Retailers see consumer credit easing slowly
Heath E Combs -- Furniture Today, June 7, 2010

Greg Pittman
HIGH POINT - Credit is slowly loosening and retailers are reporting that their lenders are turning down fewer consumer loans than they were last year.
But the rules of consumer finance have changed as the once-common no-no-no promotions have gone out the window.
New federal regulations that took effect in February meant that retailers can no longer offer the no-payment option, although they can still make offers with no down payment and no interest for a specified period. Consumer finance providers say the new rules and a still-challenging economic environment mean finding the right mix of credit offers for a store is vitally important.
Vicki Nelson, general manager of Anchorage, Alaska based Bailey's Furniture, said that last fall the retailer's stores began experiencing more turn-downs and less credit offered by its lender. But she added, "It does feel like it's better this year."
Steve Darvin, who with brother Marty is a partner in Top 100 Orland Park, Ill.-based retailer Darvin Furniture, said approvals for consumer financing are up through its provider, HSBC.
"We're getting a larger percentage of approvals with HSBC than when it started in late 2008 and 2009," Darvin said - although not as many as before the downturn hit, he said.
The most popular credit deal now offered by the retailer is a 12-month, no-interest offer with minimum payments, he said.
With the new federal rules under the Credit Card Accountability Responsibility and Disclosure, or CARD, Act, credit offers are less effective as a promotion than in the past, he added. A credit offer is no longer the driving force influencing consumers to buy.

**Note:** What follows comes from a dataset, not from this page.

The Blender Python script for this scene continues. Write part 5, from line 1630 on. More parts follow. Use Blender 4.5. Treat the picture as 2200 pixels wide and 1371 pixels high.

"It's a good addition to other things you have going on in the store," he said.
He said that absent a more effective credit offer, stores are more likely to add other value options -such as discounts - to draw consumers. Shorter-term finance offers, like the 12-month program at Darvin's, have also become more attractive to retailers because they are less costly than long-term programs, he added.
"Are long-term finance offers as effective as they were in the past? My answer would be no. But we offer it just to try to get every sale we can and give every customer every advantage we can get," Darvin said.
Mark Stenson, advertising director for Marshalltown, Iowa-based McGregors, said that the retailer is offering more incentives to purchase, such as gift cards. But the ability to offer financing terms for consumers is still vitally important, he said.
"You've got to have some sort of finance offer or they don't even want to talk. But (we're) not setting any sales records because business is still tough," Stenson said.
Greg Pittman, vice president and general manager of GE Money Home Furnishings Industry, a General Electric unit that offers packages of consumer credit used at stores, said his company's retail finance approvals are up.
"We've actually been in a position now to be able to loosen credit and adjust strategies with the new realities we're seeing," Pittman said. "Certainly I think things are better than they were nine months ago."
He said he's seeing more retailers with 12 months to 18 months deferred interest with minimum payment programs. Those programs are less costly for retailers to offer than the former no-payment plans, he said.
The financial crisis has also helped spur a greater emphasis on education at GE Money. For about a year, the company has put information about its financing processes online in its business center. Those educational tools train store salespeople on how they should use credit, how to overcome objections from consumers, and how to estimate payments, among other items.
"When everyone was in survival mode, I think one of the things that we constantly talked about is that every individual in your store (should) focus on how to be a better salesperson," Pittman said.
During the recession, retailers with a more sophisticated consumer financing strategy - which could include a variety of short, medium and long-term financing offers - tended to do better, he said.
"The guys who survived the cycle and the ones who are coming through - the people who effectively use these programs and other tools - it's just part of what they do," Pittman said.
"From our perspective, credit is still a key part of what many consumers want when they come into a furniture store. They still want to compartmentalize that spending for that big-ticket purchase and not use that general bank card," he said.
Lonnie Davis, president and CEO of Harlingen, Tex.-based F&I Systems, which helps retailers offer consumer finance programs, said he has been encouraging stores to develop in-house programs to purchase consumer credit that isn't bought by major finance companies. Small Business Administration loan programs can help with the cost of setting up in-house consumer credit, he said.
With in-house credit, retailers can keep some sales that might otherwise be turned down, possibly winding up with rent-to-own merchants, he said.
"You have to put skin in the game these days," Davis said.